The Cardboard Bernini — An Intriguing Film of Missed Opportunities

Art, from its very beginning, has been connected with the mysterious, the uncontrollable, and the ephemerality of our earthly lives. It’s sometimes easy to forget that — or at least pay so little attention to those aspects that the deeper, more primeval dimensions of art are pushed under the rug. But for James Grashow, the sculptor of the “corrugated fountain” at the center of The Cardboard Bernini, the relationship between art and mortality as always been on his mind. And when he decided to embark on this 4-year project, he desired to confront that relationship head on. No matter the pain.

Directed by Olympia Stone, The Cardboard Bernini follows Grashow as he constructs, showcases, and then purposely lets his dear sculpture fade away as it sits outside an art museum in Connecticut. Rain, wind, storms… whatever might come. Glued together cardboard doesn’t stand much of a chance against the harsh realities of nature. And that’s kind of the point.

Cardboard, muses Grashow, is a lot like us: “We aspire to be something more, to be holy, to be grand, to be eternal, but we’re tied to mortality.”

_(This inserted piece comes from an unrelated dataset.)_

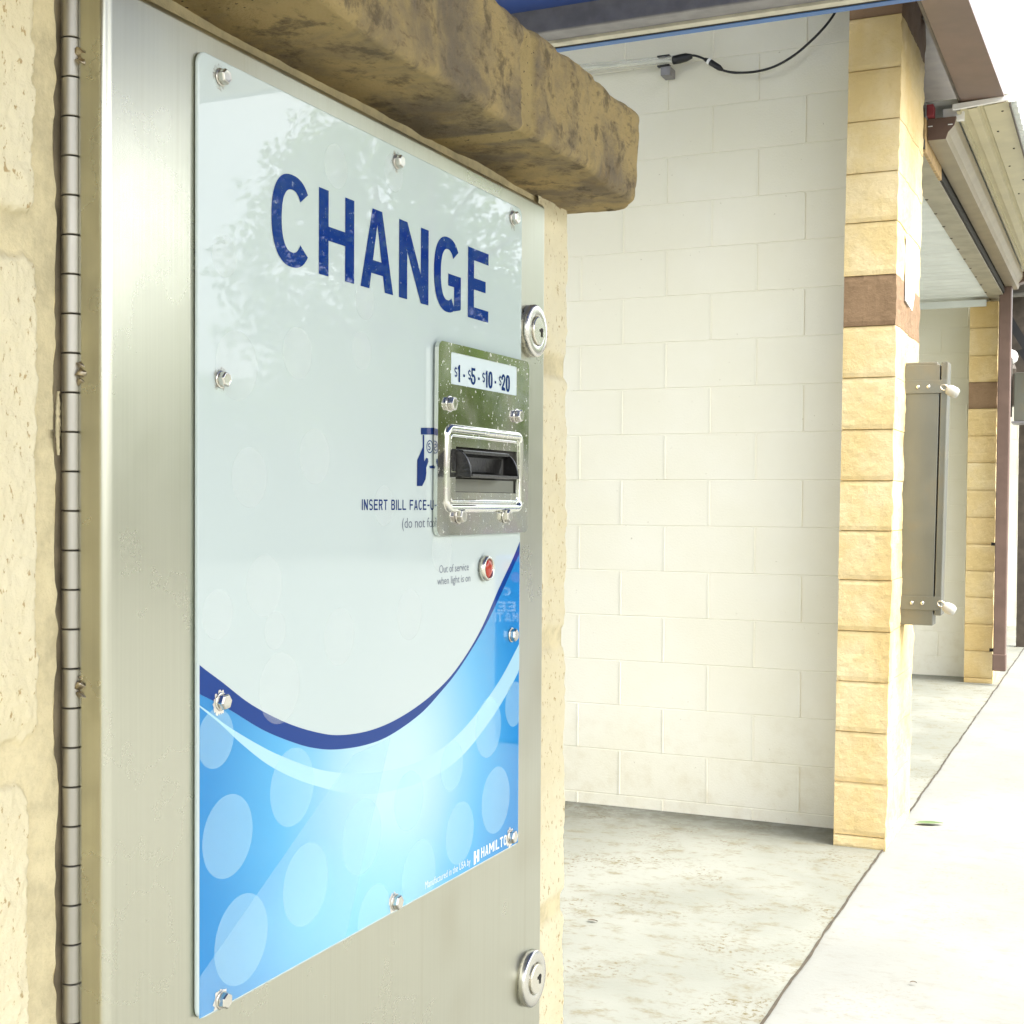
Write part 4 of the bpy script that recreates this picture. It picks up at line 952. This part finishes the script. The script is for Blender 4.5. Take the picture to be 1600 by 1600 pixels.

Many years ago Grashow happened to see one of his past exhibitions fade away on the lawn of his art dealer. It served as a kind of wake up call to the shocking and severe impermanence of things. Including ourselves.

But even before that humbling sight, those dark thoughts had been restlessly rolling around in Grashow’s mind. Grashow’s wife, Guzzy, who appears in the film just about as much as he does, tells us of those darker sides. So does his daughter, Zoe. She recalls, for example, an exhibition of monkeys that her father once built; many viewers thought they looked adorable, but to him they expressed life’s meaningless. It’s no wonder, then, that both daughter and wife worry throughout the project about Grashow’s emotional and mental well being after he’s witnessed his years-long creative journey be destroyed with his own allowance.

But one might rightly ask, is this all a bit absurd, a bit overblown?

How you answer that probably depends (at least in part) on whether or not you are an artist. Not just a sometimes dabbler of creating something, but a committed, deep-in-the-mud artist. That said, it’s still a mighty tall task to make an emotionally affecting film about someone who’s going to intentionally destroy something he spent years making. Most of us tend not to do that kind of thing.

Unfortunately, The Cardboard Bernini doesn’t often help itself make a case for Grashow’s journey. There’s no doubt that there’s a good story here — and certainly the relationship between art and the fragility of life can help illuminate the poignancy of that story. But the film just never succeeds in bringing the necessary elements together in a smooth, coherent way.

One reason is that, shockingly, for a film about an artist and his project, viewers see little of the process. There must have been countless hiccups as Grashow designed this massive and intricate sculpture; and it must have been an extraordinarily difficult thing to do. While many viewers will surely be aware of Grashow’s immense abilities in the back of their minds, it’s less certain that they’ll viscerally feel it and fully appreciate it — because they certainly don’t see it. The number of scenes showing Grashow actually work on the project are quite few, and many of them merely show Grashow doing something kids can do — like running a pencil down the edge of a ruler.

It’s odd, too, that The Cardboard Bernini only cursorily even mentions a man named Gian Lorenzo Bernini: that 17th-century artist who, well, created the very thing that James Grashow is replicating with cardboard. Yet viewers hear merely a peep about Bernini or his fountain. Strange.

The story of James Grashow is still worth watching, however. And viewers will find moments of inspiration and depth within it. But it’s hard not to feel that this is a film which could have achieved so much more.